April was for Bishop Lucey Park, or “the only real green space in the heart of the city (which) is shut down for redevelopment ... to be finished in 2025, over a year after it was closed for works.” The work seems to be continuing here all the while, and the branded boarding makes progress a matter of guesswork (unless you pass by upstairs on a bus).
One concern is the worryingly flexible finishing date, however. Last December, early 2025 was the date mentioned for completion of the project, but city councillors were told recently that the project is “on schedule for reopening to the public in late 2025”.
Hmm.
The month of May I earmarked for the Event Centre.

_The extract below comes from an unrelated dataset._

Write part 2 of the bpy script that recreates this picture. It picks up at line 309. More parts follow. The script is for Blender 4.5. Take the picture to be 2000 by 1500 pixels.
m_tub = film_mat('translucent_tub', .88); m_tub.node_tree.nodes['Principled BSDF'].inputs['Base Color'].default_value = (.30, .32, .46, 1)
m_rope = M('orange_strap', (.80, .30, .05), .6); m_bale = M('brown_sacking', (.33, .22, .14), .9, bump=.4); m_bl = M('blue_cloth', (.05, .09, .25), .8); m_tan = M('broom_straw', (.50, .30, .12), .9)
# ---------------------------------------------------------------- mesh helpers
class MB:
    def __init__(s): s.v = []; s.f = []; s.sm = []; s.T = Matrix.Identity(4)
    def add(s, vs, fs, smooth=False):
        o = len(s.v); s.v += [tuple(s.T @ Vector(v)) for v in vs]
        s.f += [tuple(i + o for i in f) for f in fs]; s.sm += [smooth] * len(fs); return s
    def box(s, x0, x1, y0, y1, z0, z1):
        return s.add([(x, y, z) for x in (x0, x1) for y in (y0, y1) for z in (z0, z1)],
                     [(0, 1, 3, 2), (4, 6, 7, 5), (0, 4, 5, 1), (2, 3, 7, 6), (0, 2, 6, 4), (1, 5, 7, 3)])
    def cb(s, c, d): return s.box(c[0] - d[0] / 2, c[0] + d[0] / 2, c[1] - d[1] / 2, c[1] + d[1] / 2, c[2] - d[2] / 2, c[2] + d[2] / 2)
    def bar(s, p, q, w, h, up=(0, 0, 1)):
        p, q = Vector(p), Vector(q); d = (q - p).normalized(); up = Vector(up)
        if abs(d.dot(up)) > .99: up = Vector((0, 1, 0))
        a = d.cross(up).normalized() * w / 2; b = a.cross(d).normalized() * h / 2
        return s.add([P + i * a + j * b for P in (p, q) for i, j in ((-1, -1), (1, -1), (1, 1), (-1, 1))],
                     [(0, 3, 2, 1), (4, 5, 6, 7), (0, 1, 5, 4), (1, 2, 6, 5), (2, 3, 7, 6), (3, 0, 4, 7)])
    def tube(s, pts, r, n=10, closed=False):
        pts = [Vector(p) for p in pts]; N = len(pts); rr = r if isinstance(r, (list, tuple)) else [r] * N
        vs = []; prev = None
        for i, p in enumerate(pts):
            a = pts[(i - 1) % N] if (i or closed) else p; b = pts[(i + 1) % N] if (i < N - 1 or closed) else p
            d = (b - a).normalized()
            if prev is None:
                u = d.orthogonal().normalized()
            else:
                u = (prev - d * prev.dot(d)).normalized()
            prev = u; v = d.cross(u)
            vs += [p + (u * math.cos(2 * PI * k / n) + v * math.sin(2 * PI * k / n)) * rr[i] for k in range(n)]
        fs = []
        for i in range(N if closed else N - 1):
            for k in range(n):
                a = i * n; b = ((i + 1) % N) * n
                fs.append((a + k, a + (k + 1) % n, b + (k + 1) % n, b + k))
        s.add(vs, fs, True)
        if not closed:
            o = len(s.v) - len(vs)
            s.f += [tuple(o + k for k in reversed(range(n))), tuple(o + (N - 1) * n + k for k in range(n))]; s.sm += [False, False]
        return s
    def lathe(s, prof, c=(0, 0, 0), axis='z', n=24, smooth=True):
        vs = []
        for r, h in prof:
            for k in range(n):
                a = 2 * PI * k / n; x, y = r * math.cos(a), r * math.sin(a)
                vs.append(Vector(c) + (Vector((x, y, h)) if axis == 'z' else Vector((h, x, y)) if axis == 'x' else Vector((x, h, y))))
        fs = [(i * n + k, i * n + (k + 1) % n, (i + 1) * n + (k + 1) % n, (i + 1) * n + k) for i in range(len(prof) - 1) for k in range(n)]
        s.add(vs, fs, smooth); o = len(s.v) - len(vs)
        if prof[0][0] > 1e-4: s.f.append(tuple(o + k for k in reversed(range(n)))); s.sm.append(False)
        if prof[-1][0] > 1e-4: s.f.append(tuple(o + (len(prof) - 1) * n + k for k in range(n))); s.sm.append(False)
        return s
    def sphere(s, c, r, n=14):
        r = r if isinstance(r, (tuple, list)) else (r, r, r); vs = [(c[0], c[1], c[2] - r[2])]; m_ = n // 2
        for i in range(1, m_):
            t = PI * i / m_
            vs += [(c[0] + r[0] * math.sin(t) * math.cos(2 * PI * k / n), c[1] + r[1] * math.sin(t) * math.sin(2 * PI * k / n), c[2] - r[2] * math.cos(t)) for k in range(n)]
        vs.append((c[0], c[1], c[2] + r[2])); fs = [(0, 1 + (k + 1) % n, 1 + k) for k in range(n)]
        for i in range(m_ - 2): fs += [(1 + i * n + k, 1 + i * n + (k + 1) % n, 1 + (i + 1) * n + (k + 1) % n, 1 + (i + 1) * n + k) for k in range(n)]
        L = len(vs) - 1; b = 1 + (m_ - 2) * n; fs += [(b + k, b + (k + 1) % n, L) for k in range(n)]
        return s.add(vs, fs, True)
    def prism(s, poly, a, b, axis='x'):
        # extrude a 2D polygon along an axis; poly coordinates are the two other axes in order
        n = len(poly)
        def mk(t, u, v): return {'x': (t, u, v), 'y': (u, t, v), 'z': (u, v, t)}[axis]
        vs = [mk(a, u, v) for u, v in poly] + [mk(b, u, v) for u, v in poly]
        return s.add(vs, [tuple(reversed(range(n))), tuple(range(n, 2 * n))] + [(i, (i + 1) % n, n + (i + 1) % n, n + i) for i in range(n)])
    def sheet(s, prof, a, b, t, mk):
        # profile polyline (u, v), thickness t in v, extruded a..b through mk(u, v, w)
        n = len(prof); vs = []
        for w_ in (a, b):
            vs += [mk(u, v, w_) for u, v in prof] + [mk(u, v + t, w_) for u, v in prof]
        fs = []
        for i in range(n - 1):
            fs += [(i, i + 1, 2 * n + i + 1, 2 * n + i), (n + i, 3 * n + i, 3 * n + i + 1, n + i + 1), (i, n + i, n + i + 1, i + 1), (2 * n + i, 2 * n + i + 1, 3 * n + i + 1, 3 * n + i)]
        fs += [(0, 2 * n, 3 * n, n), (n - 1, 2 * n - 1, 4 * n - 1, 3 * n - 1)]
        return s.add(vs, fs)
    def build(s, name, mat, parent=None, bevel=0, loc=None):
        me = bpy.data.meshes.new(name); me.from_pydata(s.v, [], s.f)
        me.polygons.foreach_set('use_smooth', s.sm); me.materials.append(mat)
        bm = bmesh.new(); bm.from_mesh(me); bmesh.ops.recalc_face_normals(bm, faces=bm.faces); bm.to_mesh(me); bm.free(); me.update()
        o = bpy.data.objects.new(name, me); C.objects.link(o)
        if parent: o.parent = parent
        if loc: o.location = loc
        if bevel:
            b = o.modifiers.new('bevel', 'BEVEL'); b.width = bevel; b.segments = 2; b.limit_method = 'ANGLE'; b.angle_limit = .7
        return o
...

Apologies if I jinxed everything, but that may be a grandiose claim to make, even for me.
The latest development — deep breath — as reported here by Eoin English last month? “Cork City Council says it is already engaging with 'key stakeholders' on how to advance the new procurement process for the proposed 6,000 capacity venue, for which the first sod was turned in 2016, but which must now be retendered following a Cabinet decision on Tuesday.”
What can we say that hasn’t been said already? (‘Works have started’ — everyone) On the basis that you’re probably looking forward to Christmas we’ll leave this here altogether. Apart from pointing out — again — that moving the whole thing from South Main Street to the Kennedy Quay-Centre Park Road-Marina area, as was envisaged years ago, seems the only viable option.
A mixed bag so far, then, but the last entry in my to-do list, at least, should give readers a smile.
Last January, I pointed out that there had not been a ceremony to switch on the Christmas lights in Cork since 2019. In November 2023 Cork City Council officials said that was due to “reasons of public safety and challenges related to crowd management". They also pointed out that “it is notable that Galway City, Limerick City, and Dublin City have not announced plans to have a public ‘switch-on’ event.”
At the time I suggested this was bad news for any public event in Cork, as “challenges related to crowd management” sounded as though they would rule out any gathering of more than two people, for instance. How could we stage games and concerts at all at all?
Yet this year we had a large-scale event in Cork city: a Christmas miracle!
Rebecca Daly reported in these pages on a city council-organised parade a couple of weeks ago which featured the “Cork Barrack Street Band leading the Corkmas Parade through the city centre streets ... joined by performers, musicians and dancers from arts organisations including Montfort College of Performing Arts, Joan Denise Moriarty School of Dance, and the Cork Butter Exchange Band . . .”
I did not make it to the parade myself but I am assured by first-hand witnesses that challenges related to crowd management were overcome despite everything, and that public safety was not compromised. Images from the event certainly depict ordinary folk enjoying a parade rather than a re-enactment of the Fall of Saigon, say.
In the last twelve months or so we have transformed ourselves from a violent mob likely to cause havoc at — checks notes, then double-checks notes — a Christmas lights ceremony, to a crowd of regular citizens just taking an interest in a public parade.
That’s the only answer to the sudden outbreak of civilisation among Cork people’s public behaviour, but kudos while we’re here — to the people who organised a proper Christmas event rather than hiding behind the inertia in other cities.